What home feels like |
I expect that any day now a troupe of monkeys will swing by on the local grapevines oohing and scratching, as they admire Tarzan's mighty jungle call.
It is so wet now that even though I am indoors and have not been exposed to any actual precipitation...so far today that is.... my skin feels clammy and damp.
You probably know that it has been wet here. Only went two or three days this whole month without measurable precipitation. It rained most of June as well.
Last week one storm was so bad that Fonda, right across the river, flooded horribly, closing both state roads for hours and destroying a lot of people's properties and possessions. It took out our driveway, which is even at the best of times long and arduous, as well. The boss spent hours repairing it with the skid steer.
It didn't even have time for the gravel to settle when....
It did it again.
Worse.
Last time Liz couldn't get her car down the drive until Ralph fixed it. This time she couldn't get up at all, had to park at the bottom of the barn driveway and walk up and over. Our vehicle, which is a large, heavy, 4-wheel-drive SUV barely made it.
More hours fixing, last night, almost impossible because the gravel is so saturated as to be nearly liquid.
I don't know how much it rained overnight, but the new little garden I built this spring is under water. The entire covered porch is drenched all the way to the back wall, which has NEVER happened before, and the greenery along the driveway has drooped into a sad and soggy tunnel. The area is swathed in muggy, oily, fog, that looks, smells, and feels awful.
The worst of it is, now that the ground is this saturated, every day that it gets warm and then cools off in the afternoon is going to bring still more rain. That's how it works.

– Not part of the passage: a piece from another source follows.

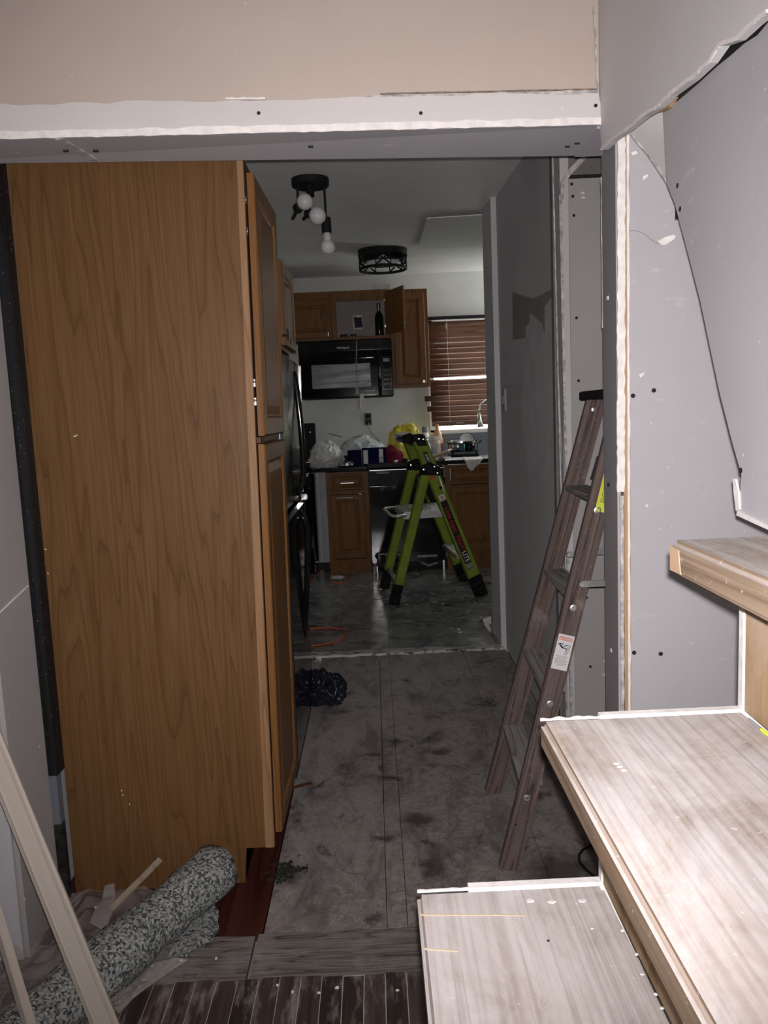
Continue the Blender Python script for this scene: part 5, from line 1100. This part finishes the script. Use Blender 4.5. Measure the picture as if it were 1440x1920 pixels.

At least the corn likes it |
Ralph hasn't made a bale of hay in weeks and won't be able to until this pattern changes, which doesn't look to be coming any time soon. Several inches of water on all the fields and I am sure the tractor would sink to the frame if he ventured out there.
We watched a neighbor farmer trying to chop third cutting yesterday. They almost got the field done, but ended up having to quit and leave it.
I believe that we need to build a gigantic fan and blow all the water west and north and south where it could be useful and dry out our region before we start to see those monkeys and wild men swinging on our vines.
Or maybe dolphins swimming in our gardens.
Doesn't it look innocent? |
3 comments:
So much extreme weather this year. Floods, drought. all in the same country. Go figure. Trtade ya some dry weather for some rain! In moderation, of course.
Super dry in southern Ontario for 1st half of the year. Very little snow last winter and almost no rain until late June then rain and rain and rain. Even with all the July rains, our ponds are dry or almost dry. Strange weather . . .
Shirley, it is nuts, isn't it? Way, way too much in one place. None in another. I fear for food prices this winter if things don't change soon. Wish we could trade. I would take two weeks of dry in a heartbeat. We are not even going to have enough hay for our own stock this winter, let alone to sell if it doesn't dry out.
OW, it is odd indeed. Rivers and creeks are running gangbusters, and yet some ponds are low around here too.